When one gets to a certain age, one of the ‘perks’ is being able to indulge oneself in “forty winks”. Sometimes, when meaning to read the evening paper, or catch up with the news on television, I have ‘dropped off’ and awoken an hour and a half, perhaps two or three hours, later. I guess that could still be called “forty winks”.

 

Young businessman sleeping by his desk in office

We had a bit of a discussion about that very topic down in Dolly Harney’s Select Lounge one night recently. We tend to think of a wink being something as brief as the wink of an eye. But: it isn’t so. Not where forty of them are concerned. And anyone who gainsays that pearl of wisdom will risk the wrath of The Irascible One.  

As it was, he rose up like a sleeping giant from behind his red top newspaper, and silenced us with a sort of shocked expression on his physiogamy. “What do you mean, the wink of an eye?” he demanded. “Don’t tell me you don’t know what the wink of an eye is,” I said, risking life and limb. “A wink,” he said with barely-controlled intensity, “a wink is a fourteenth-century term for a short period of sleep.”  

That woke us up and quelled us to silence all at once. A silence that was as short – or as long – as a mediaeval wink. “Well, fancy that.” said Little Jimmy Murphy. “I knew you were getting on a bit,” grinned Dolly from behind the partly-polished pint glass in her hand, “but I didn’t think you were that ancient.”

At which point, Johnny Begley sought refuge behind the paper curtain of his tabloid newspaper. I’m not sure, but I’d swear he was grinning.
 
The term “forty winks” was first committed to print by the novelist George Eliot in 1828: she must have been a schoolgirl then, as she was born in 1819.  And she was Mary Ann Cross when wrote that she’d had “forty winks on a sofa in the library”. Later she married a Mr. Evans and was Mary Ann Evans until she adopted the male pseudonym George Eliot.  “That’s a funny name for a woman writer,” opined Little Jimmy.

But of course it wasn’t, for no one knew that George Eliot was a woman. Back in those late-Georgian-cum-early-Victorian times, publishers expected the ‘fairer sex’ to write “romantic novels” and nothing more. Had Mary Ann Evens sent in ‘Adam Bede’ or ‘Middlemarch’ to a publisher, those manuscripts would have been rejected out of hand. But George Eliot: now that was a different matter entirely.

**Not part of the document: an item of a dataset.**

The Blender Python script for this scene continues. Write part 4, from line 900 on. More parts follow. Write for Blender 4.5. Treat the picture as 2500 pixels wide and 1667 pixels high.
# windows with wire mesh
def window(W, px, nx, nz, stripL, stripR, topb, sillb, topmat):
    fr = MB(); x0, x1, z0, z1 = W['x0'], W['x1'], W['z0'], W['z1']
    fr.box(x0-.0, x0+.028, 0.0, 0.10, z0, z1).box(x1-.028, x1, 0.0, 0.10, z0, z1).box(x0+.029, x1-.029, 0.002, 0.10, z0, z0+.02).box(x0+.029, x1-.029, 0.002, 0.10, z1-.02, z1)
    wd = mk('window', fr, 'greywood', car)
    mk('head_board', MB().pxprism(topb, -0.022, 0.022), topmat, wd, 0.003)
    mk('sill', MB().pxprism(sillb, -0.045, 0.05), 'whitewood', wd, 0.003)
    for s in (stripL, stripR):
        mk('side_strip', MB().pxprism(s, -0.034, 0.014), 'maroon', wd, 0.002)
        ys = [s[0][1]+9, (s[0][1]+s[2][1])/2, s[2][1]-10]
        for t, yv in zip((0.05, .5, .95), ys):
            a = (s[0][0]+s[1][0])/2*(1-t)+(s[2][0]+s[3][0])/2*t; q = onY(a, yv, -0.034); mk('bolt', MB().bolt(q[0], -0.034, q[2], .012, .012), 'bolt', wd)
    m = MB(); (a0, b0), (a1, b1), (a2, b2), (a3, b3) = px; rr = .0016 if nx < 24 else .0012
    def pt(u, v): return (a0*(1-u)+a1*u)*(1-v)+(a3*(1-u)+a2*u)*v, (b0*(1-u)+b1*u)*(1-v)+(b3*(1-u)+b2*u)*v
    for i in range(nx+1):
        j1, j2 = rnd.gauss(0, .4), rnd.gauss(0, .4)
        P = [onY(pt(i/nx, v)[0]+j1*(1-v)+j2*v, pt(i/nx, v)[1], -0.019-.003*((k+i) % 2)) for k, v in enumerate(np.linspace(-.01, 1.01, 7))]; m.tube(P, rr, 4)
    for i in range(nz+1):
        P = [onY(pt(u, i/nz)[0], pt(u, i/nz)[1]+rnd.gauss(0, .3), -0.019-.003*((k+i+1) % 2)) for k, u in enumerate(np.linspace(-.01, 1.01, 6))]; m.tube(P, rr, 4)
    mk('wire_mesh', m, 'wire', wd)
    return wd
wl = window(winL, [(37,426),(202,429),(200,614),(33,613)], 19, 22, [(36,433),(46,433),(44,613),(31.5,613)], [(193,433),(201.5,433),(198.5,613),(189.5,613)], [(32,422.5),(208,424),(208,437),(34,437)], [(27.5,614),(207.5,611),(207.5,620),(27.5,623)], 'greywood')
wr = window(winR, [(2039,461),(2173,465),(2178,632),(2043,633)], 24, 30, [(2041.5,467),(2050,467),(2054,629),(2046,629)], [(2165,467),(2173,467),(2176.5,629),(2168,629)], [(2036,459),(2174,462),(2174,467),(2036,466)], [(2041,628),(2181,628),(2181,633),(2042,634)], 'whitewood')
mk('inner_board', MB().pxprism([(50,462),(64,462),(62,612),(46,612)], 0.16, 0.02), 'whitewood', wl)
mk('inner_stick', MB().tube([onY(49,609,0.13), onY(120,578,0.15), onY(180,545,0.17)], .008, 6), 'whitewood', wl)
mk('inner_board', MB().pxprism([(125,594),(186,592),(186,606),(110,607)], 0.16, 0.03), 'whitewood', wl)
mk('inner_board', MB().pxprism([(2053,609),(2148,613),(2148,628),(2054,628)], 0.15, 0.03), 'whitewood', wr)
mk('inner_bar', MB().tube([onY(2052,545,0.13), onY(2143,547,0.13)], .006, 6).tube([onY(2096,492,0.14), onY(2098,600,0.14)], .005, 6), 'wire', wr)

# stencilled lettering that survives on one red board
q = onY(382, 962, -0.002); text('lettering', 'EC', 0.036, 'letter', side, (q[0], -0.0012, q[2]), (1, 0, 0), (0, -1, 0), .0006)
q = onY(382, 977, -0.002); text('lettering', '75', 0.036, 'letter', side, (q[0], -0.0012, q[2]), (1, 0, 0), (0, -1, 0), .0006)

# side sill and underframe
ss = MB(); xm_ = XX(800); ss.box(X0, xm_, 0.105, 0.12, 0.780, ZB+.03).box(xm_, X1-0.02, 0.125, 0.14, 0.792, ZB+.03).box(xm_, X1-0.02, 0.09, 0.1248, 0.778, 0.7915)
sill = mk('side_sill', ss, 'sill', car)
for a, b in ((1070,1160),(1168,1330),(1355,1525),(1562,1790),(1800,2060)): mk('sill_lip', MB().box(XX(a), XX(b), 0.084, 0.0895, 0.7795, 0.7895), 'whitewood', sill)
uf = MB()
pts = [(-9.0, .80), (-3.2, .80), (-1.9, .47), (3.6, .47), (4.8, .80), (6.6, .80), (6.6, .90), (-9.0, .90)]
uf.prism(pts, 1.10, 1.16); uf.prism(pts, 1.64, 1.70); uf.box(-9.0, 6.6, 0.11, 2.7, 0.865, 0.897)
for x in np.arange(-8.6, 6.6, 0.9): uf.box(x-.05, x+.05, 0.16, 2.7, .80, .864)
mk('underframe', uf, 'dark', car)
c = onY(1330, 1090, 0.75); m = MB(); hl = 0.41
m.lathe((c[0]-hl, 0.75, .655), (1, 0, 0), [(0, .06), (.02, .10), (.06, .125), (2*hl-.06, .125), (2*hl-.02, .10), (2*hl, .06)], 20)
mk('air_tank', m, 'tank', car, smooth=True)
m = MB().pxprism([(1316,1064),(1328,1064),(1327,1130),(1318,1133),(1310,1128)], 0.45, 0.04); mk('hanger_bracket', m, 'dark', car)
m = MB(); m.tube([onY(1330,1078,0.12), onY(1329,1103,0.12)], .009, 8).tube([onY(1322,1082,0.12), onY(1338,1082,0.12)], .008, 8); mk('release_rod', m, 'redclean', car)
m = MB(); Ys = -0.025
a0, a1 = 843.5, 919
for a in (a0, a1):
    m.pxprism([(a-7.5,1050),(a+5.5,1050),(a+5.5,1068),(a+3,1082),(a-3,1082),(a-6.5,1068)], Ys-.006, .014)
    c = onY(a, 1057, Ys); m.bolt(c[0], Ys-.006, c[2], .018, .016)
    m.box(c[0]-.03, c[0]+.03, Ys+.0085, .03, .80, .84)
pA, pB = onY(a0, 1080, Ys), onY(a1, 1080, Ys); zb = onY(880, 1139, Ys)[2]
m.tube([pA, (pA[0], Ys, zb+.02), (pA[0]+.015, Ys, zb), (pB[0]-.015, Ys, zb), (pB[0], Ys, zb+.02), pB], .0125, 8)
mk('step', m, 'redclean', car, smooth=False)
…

And so her first novel, ‘Adam Bede’, was published amid much acclaim and was a great success. When her publisher  found out George Eliot was Mary Ann Cross, he was probably very cross.

 In antique times, forty was called into practice not only as the precise number that we use today, but also as an indefinite term for a large number. There are frequent biblical references to ‘forty days’, which has been taken to signify ‘a great length of time’ – a more metaphorical usage – rather than the literal meaning of forty calendar days. Because of this, the number forty came to have an almost mystical quality.

Forty winks, then, could mean forty or forty times forty.  Or forty times that again.  The biblical wink could be as lengthy or as immeasurable as our modern-day moment. Or the typical Irish ‘just a minute’, which could equally mean ten or fifteen of them, but seldom or never ‘just a minute’.

You could wait a considerable time while on the phone to a governmental department. Just as well, then, if, for ‘waiting-music’, they’ll play something thundering from Beethoven or Tchaikovsky – otherwise you might be tempted to understudy Mary Ann Cross and have forty winks while you’re waiting.